#### GIVEN MATERIAL:
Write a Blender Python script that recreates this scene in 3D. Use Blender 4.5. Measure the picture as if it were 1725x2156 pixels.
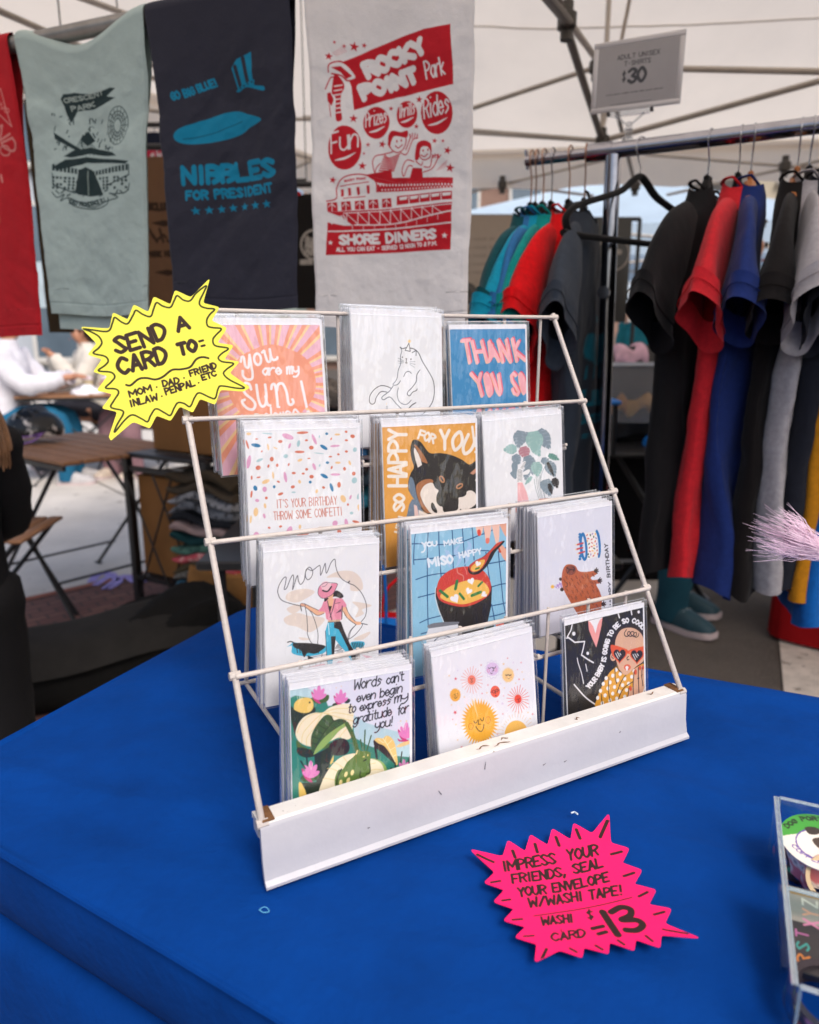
import bpy, math, random
import numpy as np
from mathutils import Matrix, Vector, Euler
from mathutils.geometry import tessellate_polygon
random.seed(7)
RNG = np.random.default_rng(11)
rad = math.radians
SC = bpy.context.scene
for _o in list(bpy.data.objects):
    bpy.data.objects.remove(_o)

# ------------------------------------------------------------------ camera
EYE = 1.17
PIT = rad(13.2)
FPX, CX, CY = 1501.0, 862.5, 1078.0        # focal length and centre for a 1725 x 2156 picture
cd = bpy.data.cameras.new('camera')
cam = bpy.data.objects.new('camera', cd)
SC.collection.objects.link(cam)
cam.location = (0, 0, EYE)
cam.rotation_euler = (rad(90) - PIT, 0, 0)
cd.sensor_fit = 'HORIZONTAL'
cd.sensor_width = 24.0
cd.lens = 24.0 * FPX / 1725.0
cd.clip_start = 0.02
cd.clip_end = 500
cd.dof.use_dof = True
cd.dof.focus_distance = 0.70
cd.dof.aperture_fstop = 4.5
SC.camera = cam

# ------------------------------------------------------------------ sky, sun, exposure
SUN_EL, SUN_AZ = rad(50), rad(153)        # azimuth the light comes from, clockwise from +Y
W = bpy.data.worlds.new('World')
SC.world = W
W.use_nodes = True
_nt = W.node_tree
_sky = _nt.nodes.new('ShaderNodeTexSky')
_sky.sky_type = 'NISHITA'
_sky.sun_disc = False
_sky.sun_elevation = SUN_EL
_sky.sun_rotation = SUN_AZ
_sky.air_density = 1.0
_sky.dust_density = 4.0
_sky.ozone_density = 1.0
_bg = _nt.nodes['Background']
_nt.links.new(_sky.outputs[0], _bg.inputs[0])
_bg.inputs[1].default_value = 0.15
sd = bpy.data.lights.new('sun', 'SUN')
sd.energy = 1.5
sd.angle = rad(18)
sd.color = (1.0, 0.96, 0.91)
sun = bpy.data.objects.new('sun', sd)
SC.collection.objects.link(sun)
_d = Vector((math.sin(SUN_AZ) * math.cos(SUN_EL), math.cos(SUN_AZ) * math.cos(SUN_EL), math.sin(SUN_EL)))
sun.rotation_euler = _d.to_track_quat('Z', 'Y').to_euler()
SC.view_settings.view_transform = 'Standard'
SC.view_settings.look = 'None'
SC.view_settings.exposure = 0.37
SC.view_settings.gamma = 1.0
SC.cycles.transparent_max_bounces = 40
SC.cycles.max_bounces = 8
SC.cycles.diffuse_bounces = 4
SC.cycles.caustics_reflective = False
SC.cycles.caustics_refractive = False

# ------------------------------------------------------------------ measuring helpers
_c, _s = math.cos(PIT), math.sin(PIT)
def rayn(P):
    P = np.asarray(P, float).reshape(-1, 2)
    a = (P[:, 0] - CX) / FPX
    b = -(P[:, 1] - CY) / FPX
    return np.stack([a, _c + b * _s, -_s + b * _c], -1)
ORI = np.array([0, 0, EYE])
def onz(x, y, z):
    d = rayn((x, y))[0]
    return ORI + d * (z - EYE) / d[2]
def atY(x, y, Y):
    d = rayn((x, y))[0]
    return ORI + d * Y / d[1]
def onplane(P, o, n):
    d = rayn(P)
    t = ((np.asarray(o) - ORI) @ n) / (d @ n)
    return ORI + d * t[:, None]
def nrm(v):
    v = np.asarray(v, float)
    return v / np.linalg.norm(v)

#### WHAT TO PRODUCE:
Leave out the pictures and repeat exactly the lines from the start of the material through the line that contains "SC.camera = cam", both included.

#### RESPONSE:
Write a Blender Python script that recreates this scene in 3D. Use Blender 4.5. Measure the picture as if it were 1725x2156 pixels.
import bpy, math, random
import numpy as np
from mathutils import Matrix, Vector, Euler
from mathutils.geometry import tessellate_polygon
random.seed(7)
RNG = np.random.default_rng(11)
rad = math.radians
SC = bpy.context.scene
for _o in list(bpy.data.objects):
    bpy.data.objects.remove(_o)

# ------------------------------------------------------------------ camera
EYE = 1.17
PIT = rad(13.2)
FPX, CX, CY = 1501.0, 862.5, 1078.0        # focal length and centre for a 1725 x 2156 picture
cd = bpy.data.cameras.new('camera')
cam = bpy.data.objects.new('camera', cd)
SC.collection.objects.link(cam)
cam.location = (0, 0, EYE)
cam.rotation_euler = (rad(90) - PIT, 0, 0)
cd.sensor_fit = 'HORIZONTAL'
cd.sensor_width = 24.0
cd.lens = 24.0 * FPX / 1725.0
cd.clip_start = 0.02
cd.clip_end = 500
cd.dof.use_dof = True
cd.dof.focus_distance = 0.70
cd.dof.aperture_fstop = 4.5
SC.camera = cam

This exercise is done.